David Dabydeen (born 9 December 1955) is a Guyanese-born critic, writer, novelist and academic. Since 2010 he has been Guyana's ambassador to China.

Dabydeen was born in Berbice, Guyana, his birth registered at New Amsterdam Registrar of Births as David Horace Clarence Harilal Sookram. His parents divorced while he was young and he grew up with his mother, Veronica Dabydeen, and his maternal grandparents. At the age of 10 he won a scholarship to Queen's College in Georgetown. When he was 13 years old, he moved to London, England, to rejoin his father, attorney David Harilal Sookram, who had migrated to Britain.

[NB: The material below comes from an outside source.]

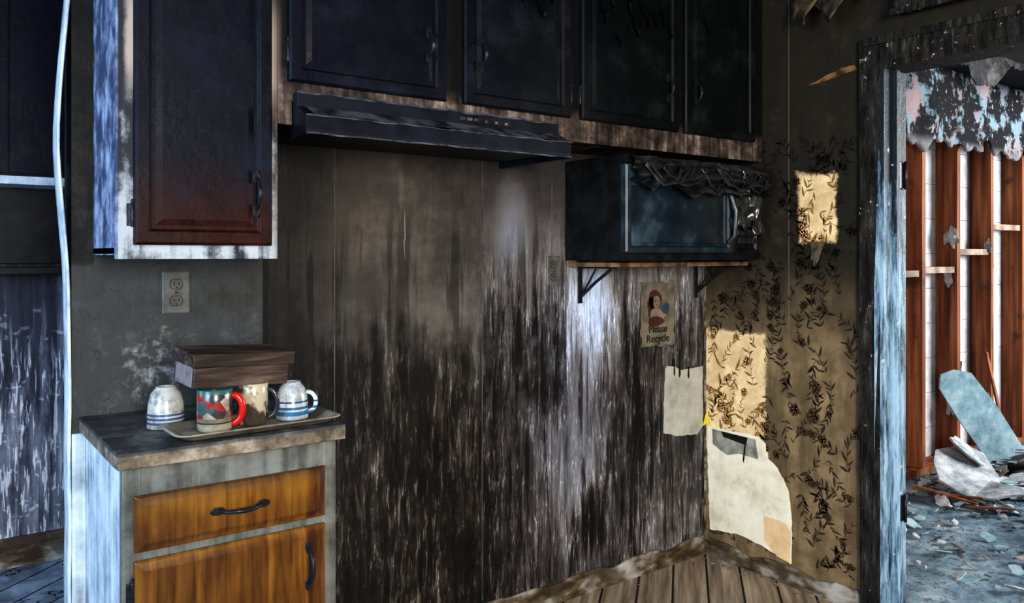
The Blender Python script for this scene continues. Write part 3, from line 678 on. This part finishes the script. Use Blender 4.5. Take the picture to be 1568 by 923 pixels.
b.xf(Matrix.Translation((-2.285,-.433,Z))@Matrix.Rotation(.03,4,'Z')); b.done()
ZT=Z+.0085
def mat_cup(name,base,bands,rough=.22,zb=ZT,grime=.8):
    a=M(name,rough,0,.5); g=a.no(scale=14.,det=7.,ro=.7)
    c=base
    for z0,z1,cc in bands: c=a.mix(a.mul(a.sm(a.z,zb+z0-.001,zb+z0),a.sm(a.z,zb+z1+.001,zb+z1)),c,cc)
    c=a.mix(a.mul(a.sm(g,.42,.64),grime),c,(.05,.042,.034))
    a.col(c); return a
blue=(.03,.08,.20)
mA=mat_cup('blue_striped_stoneware',(.42,.43,.41),[(.012,.017,blue),(.023,.028,blue),(.034,.038,blue)],zb=Z).mat
mB=mat_cup('blue_banded_mug',(.48,.54,.58),[(.012,.022,(.02,.16,.34)),(.028,.034,(.02,.10,.24)),(.045,.049,blue)],grime=.65).mat
mC=M('painted_holiday_mug',.25,0,.5); v=mC.vo(scale=34.,out=1); sv=mC.nt.nodes.new('ShaderNodeSeparateColor'); mC.put(sv.inputs[0],v)
cc=mC.ramp(sv.outputs[0],[(.0,(.28,.015,.012)),(.25,(.04,.10,.09)),(.42,(.38,.35,.28)),(.7,(.18,.15,.10)),(.85,(.03,.03,.03))]); 
for z0,z1,q in ((.0,.022,(.28,.26,.19)),(.022,.026,(.04,.03,.025)),(.026,.034,(.22,.19,.13)),(.094,.11,(.03,.10,.09))): cc=mC.mix(mC.mul(mC.sm(mC.z,ZT+z0-.001,ZT+z0),mC.sm(mC.z,ZT+z1+.001,ZT+z1)),cc,q)
g=mC.no(scale=14.,det=7.,ro=.7); cc=mC.mix(mC.mul(mC.sm(g,.45,.68),.6),cc,(.04,.034,.03)); mC.col(cc); mC=mC.mat
for n_ in [n for n in mC.node_tree.nodes if n.type=='VALTORGB']: n_.color_ramp.interpolation='CONSTANT'
mR=simple('red_glaze',(.58,.012,.008),.18,0,.3,20,.05,spec=.5); mD=simple('dark_glaze',(.03,.035,.045),.2,0,.4,20,.05,spec=.5)
mE=M('cream_speckled_mug',.25,0,.5); g=mE.no(scale=14.,det=5.); mE.col(mE.mix(mE.sm(g,.46,.54),(.40,.35,.24),(.045,.035,.025))); mE=mE.mat
def hndl(b,c,r,a,z0,z1,out,th,m):
    pts=[]
    for k in range(13):
        t=k/12; ang=math.pi*t; rad=r-.003+out*math.sin(ang)**.8; z=z0+(z1-z0)*(.5-.5*math.cos(ang))
        pts.append((c[0]+math.cos(a)*rad,c[1]+math.sin(a)*rad,c[2]+z))
    b.tube(pts,th,m,8,1.)
def upmug(name,c,r,h,m,hm,ang,flare=0.,th=.0062):
    b=B(name,m,hm); rt=r*(1+flare)
    b.lathe([(0,0),(r*.86,0),(r*.95,.004),(r,.012),(rt,h*.7),(rt,h-.002),(rt-.002,h),(rt-.004,h-.002),(rt-.005,h*.7),(r-.006,.012),(0,.007)],c,0,36)
    hndl(b,c,rt,ang,h*.16,h*.84,.027,th,1); return b.done()
def invcup(name,c,r,h,m,ang,handle=True):
    b=B(name,m)
    b.lathe([(r-.005,.001),(r-.001,0),(r,.003),(r*.99,h*.35),(r*.93,h*.6),(r*.80,h*.82),(r*.62,h*.93),(r*.55,h*.95),(r*.54,h),(r*.47,h),(r*.45,h*.96),(0,h*.955)],c,0,36)
    if handle: hndl(b,c,r*.95,ang,h*.18,h*.72,.026,.006,0)
    return b.done()
camd=lambda d: math.radians(d)
invcup('striped_cup',(-2.462,-.285,Z),.046,.105,mA,camd(110),True)
upmug('painted_coffee_mug',(-2.384,-.445,ZT),.0425,.105,mC,mR,camd(-28),0,.0085)
upmug('cream_coffee_mug',(-2.283,-.428,ZT),.037,.108,mE,mD,camd(-30),.03)
invcup('banded_cup',(-2.172,-.412,ZT),.043,.098,mB,camd(-35),True)
m_bw=M('charred_box_wood',.5,0,.3); g=m_bw.no(m_bw.mp((2.5,22,30)),1.,6.,.6,.8); m_bw.col(m_bw.ramp(g,[(.3,(.008,.005,.004)),(.5,(.032,.020,.014)),(.75,(.15,.105,.082))])); m_bw.bump(g,.4,.006); m_bw=m_bw.mat
m_bl=simple('ashy_box_end',(.20,.165,.17),.6,0,.5,30,.3)
b=B('wooden_box',m_bw,m_bl); b.mark()
l,d,h=.125,.066,.052
b.box(-l,l,-d,-d+.01,0,h,0); b.box(-l,l,d-.01,d,0,h,0); b.box(-l,-l+.01,-d+.01,d-.01,0,h,1); b.box(l-.01,l,-d+.01,d-.01,0,h,0); b.box(-l+.01,l-.01,-d+.01,d-.01,0,.008,0)
b.box(-l-.006,l+.010,-d-.010,d+.006,h+.0005,h+.034,0)
b.xf(Matrix.Translation((-2.325,-.385,ZT+.108))@Matrix.Rotation(.10,4,'Z')@Matrix.Rotation(.05,4,'Y')@Matrix.Rotation(.06,4,'X')); b.done(bevel=.003)

# ------------------------------------------------------------------ far-left shelf cabinet
b=B('far_wall_cabinet',m_char,m_body,m_black)
b.box(-3.6,-2.30,1.50,1.749,1.735,2.54,0); b.box(-2.66,-2.30,1.49,1.50,1.745,2.525,0); b.box(-3.1,-2.67,1.49,1.50,1.745,2.525,0)
b.box(-3.6,-2.30,1.485,1.749,2.54,2.565,1)
b.box(-3.6,-2.30,1.495,1.749,1.70,1.735,1); b.box(-3.6,-2.3,1.73,1.749,1.36,1.70,2); b.box(-3.6,-2.3,1.60,1.749,1.315,1.345,2); b.box(-2.33,-2.30,1.52,1.73,1.345,1.70,0)
b.done(bevel=.002)

# ------------------------------------------------------------------ lights
def area(name,loc,target,size,sy,power,col,spread=180):
    l=bpy.data.lights.new(name,'AREA'); l.shape='RECTANGLE'; l.size=size; l.size_y=sy; l.energy=power; l.color=col; l.spread=math.radians(spread)
    o=bpy.data.objects.new(name,l); S.collection.objects.link(o); o.location=loc
    o.rotation_euler=(Vector(target)-Vector(loc)).to_track_quat('-Z','Y').to_euler(); return o
area('window_light_left',(-4.8,-1.6,1.7),(-1.2,-.2,1.0),1.1,1.4,88,(.52,.73,1.))
area('key_light_behind',(-2.9,-4.0,1.7),(-.2,-.2,.8),.9,1.1,80,(1.,.92,.82),110)  # unseen warm key lamp, added to light the wallpaper corner
area('window_light_next_room',(4.3,-2.6,2.0),(2.3,.0,.7),1.6,1.2,240,(.92,.96,1.))
area('window_light_far_left',(-4.2,.6,1.8),(-2.5,1.7,1.0),.9,1.1,24,(.55,.72,1.))
W=bpy.data.worlds.new('World'); S.world=W; W.use_nodes=True
W.node_tree.nodes['Background'].inputs[0].default_value=(.60,.68,.82,1); W.node_tree.nodes['Background'].inputs[1].default_value=.18

c=bpy.data.cameras.new('Camera'); c.lens=28.33; c.sensor_width=36; c.shift_y=-.0456; c.clip_start=.05
o=bpy.data.objects.new('Camera',c); S.collection.objects.link(o); o.location=(-2.986,-2.505,1.40)
o.rotation_euler=(math.radians(90),0,math.radians(-36.53)); S.camera=o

At the age of 18 he took up a place at Selwyn College, University of Cambridge, United Kingdom, to read English, and he graduated with a Bachelor of Arts with honours. He then gained a PhD in 18th-century literature and art at University College London in 1982, and was awarded a research fellowship at Wolfson College, Oxford.

Between 1982 and 1984 Dabydeen worked as a community education officer in Wolverhampton. He subsequently went to the Centre for Caribbean Studies at the University of Warwick in Coventry, where he progressed over the years from lecturer to director. He was president of the Association for the Teaching of Caribbean, African, and Asian Literature between 1985 and 1987.

In 1993 he was made Guyana's ambassador at UNESCO and is a member of their Executive Board.

In 2010 Dabydeen was appointed as Guyana's Ambassador to China.

He is currently a Professor at the Centre for British Comparative Cultural Studies at the University of Warwick.

Dabydeen is the author of novels, collections of poetry and works of non-fiction and criticism, as editor as well as writer. His first book, Slave Song (1984), a collection of poetry, won the Commonwealth Poetry Prize and the Quiller-Couch Prize. A further collection, Turner: New and Selected Poems, was published in 1994, and reissued in 2002; the title-poem, Turner is an extended sequence or verse novel responding to a painting by J. M. W. Turner, "Slavers Throwing overboard the Dead and Dying – Typhoon coming on" (1840).